GOAL -> Copy every line that contains the string "pixels" from the entries below.

STORED ROWS ->
··········

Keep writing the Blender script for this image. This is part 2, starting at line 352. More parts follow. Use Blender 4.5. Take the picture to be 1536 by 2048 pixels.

··········

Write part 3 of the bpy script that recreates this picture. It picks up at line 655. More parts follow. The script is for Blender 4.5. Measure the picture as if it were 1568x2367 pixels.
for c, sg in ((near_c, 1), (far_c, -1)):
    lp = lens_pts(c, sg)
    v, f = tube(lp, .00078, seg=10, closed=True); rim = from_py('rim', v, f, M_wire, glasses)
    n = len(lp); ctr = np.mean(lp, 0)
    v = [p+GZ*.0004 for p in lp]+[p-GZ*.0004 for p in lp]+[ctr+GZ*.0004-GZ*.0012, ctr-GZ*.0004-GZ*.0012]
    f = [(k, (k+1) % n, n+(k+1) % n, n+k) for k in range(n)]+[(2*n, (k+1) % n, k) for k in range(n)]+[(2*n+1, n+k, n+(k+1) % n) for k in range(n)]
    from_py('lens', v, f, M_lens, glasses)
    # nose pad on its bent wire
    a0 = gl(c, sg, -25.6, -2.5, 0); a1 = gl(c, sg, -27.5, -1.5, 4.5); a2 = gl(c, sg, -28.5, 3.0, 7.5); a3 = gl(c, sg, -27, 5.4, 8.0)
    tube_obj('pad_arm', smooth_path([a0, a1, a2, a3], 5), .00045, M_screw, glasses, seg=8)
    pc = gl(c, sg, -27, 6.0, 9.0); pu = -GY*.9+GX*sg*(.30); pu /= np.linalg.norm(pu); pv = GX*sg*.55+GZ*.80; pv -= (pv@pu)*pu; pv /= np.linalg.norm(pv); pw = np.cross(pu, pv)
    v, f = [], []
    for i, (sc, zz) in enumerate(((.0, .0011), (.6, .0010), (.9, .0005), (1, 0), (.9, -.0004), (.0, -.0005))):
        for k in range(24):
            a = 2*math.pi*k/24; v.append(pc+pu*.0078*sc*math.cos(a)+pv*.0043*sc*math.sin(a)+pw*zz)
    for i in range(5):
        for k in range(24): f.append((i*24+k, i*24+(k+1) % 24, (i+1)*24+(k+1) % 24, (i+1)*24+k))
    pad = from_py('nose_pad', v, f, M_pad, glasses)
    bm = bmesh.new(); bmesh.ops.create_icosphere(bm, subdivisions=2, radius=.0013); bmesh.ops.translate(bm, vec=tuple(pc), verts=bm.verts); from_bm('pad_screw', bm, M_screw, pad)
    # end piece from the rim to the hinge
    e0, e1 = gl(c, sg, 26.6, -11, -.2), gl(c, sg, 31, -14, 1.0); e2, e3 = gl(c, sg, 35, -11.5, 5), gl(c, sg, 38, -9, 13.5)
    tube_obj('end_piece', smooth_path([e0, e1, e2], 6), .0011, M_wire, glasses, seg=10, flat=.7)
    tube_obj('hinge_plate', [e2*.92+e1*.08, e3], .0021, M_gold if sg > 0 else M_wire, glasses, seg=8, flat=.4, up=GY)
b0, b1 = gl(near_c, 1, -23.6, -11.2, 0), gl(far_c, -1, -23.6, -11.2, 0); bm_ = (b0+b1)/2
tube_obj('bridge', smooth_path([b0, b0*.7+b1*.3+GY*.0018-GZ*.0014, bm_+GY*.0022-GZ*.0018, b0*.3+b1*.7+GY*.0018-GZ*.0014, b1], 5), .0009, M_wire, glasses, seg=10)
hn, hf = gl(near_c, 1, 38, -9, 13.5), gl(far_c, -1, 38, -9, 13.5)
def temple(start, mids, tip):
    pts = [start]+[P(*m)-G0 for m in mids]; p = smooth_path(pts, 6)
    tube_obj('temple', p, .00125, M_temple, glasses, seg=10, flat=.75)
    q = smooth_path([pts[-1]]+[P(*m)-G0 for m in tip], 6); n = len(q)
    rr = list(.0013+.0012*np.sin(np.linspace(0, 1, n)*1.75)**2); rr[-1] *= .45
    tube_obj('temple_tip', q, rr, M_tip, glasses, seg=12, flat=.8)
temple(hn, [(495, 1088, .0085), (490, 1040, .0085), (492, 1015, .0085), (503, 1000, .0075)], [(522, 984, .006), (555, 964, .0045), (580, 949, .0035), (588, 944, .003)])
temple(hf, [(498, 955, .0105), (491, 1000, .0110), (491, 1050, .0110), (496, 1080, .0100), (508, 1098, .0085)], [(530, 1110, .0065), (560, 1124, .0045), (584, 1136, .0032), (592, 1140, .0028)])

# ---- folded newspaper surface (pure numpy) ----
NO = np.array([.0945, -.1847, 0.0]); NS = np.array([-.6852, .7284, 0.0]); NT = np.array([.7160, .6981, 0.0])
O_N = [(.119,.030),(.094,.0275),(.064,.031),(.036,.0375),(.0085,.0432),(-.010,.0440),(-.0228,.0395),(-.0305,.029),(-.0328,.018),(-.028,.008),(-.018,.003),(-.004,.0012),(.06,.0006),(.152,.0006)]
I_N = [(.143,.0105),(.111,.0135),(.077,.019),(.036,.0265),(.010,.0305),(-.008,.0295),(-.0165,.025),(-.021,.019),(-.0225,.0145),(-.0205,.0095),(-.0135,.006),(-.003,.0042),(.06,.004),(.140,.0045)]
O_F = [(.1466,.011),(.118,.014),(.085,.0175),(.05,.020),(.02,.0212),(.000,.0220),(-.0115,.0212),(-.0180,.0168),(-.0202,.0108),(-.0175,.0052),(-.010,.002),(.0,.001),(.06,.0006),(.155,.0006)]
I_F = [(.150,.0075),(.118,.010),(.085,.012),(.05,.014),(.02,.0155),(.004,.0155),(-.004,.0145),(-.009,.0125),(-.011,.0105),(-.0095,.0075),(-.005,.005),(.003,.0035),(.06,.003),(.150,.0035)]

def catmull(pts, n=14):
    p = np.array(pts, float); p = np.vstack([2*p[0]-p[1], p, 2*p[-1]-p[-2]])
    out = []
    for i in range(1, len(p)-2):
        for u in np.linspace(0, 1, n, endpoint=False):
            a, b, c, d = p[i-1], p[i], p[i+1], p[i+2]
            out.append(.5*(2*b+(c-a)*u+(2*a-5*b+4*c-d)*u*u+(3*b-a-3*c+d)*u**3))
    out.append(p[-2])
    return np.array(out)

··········

OUTPUT FOR THIS TASK ->
Keep writing the Blender script for this image. This is part 2, starting at line 352. More parts follow. Use Blender 4.5. Take the picture to be 1536 by 2048 pixels.
Write part 3 of the bpy script that recreates this picture. It picks up at line 655. More parts follow. The script is for Blender 4.5. Measure the picture as if it were 1568x2367 pixels.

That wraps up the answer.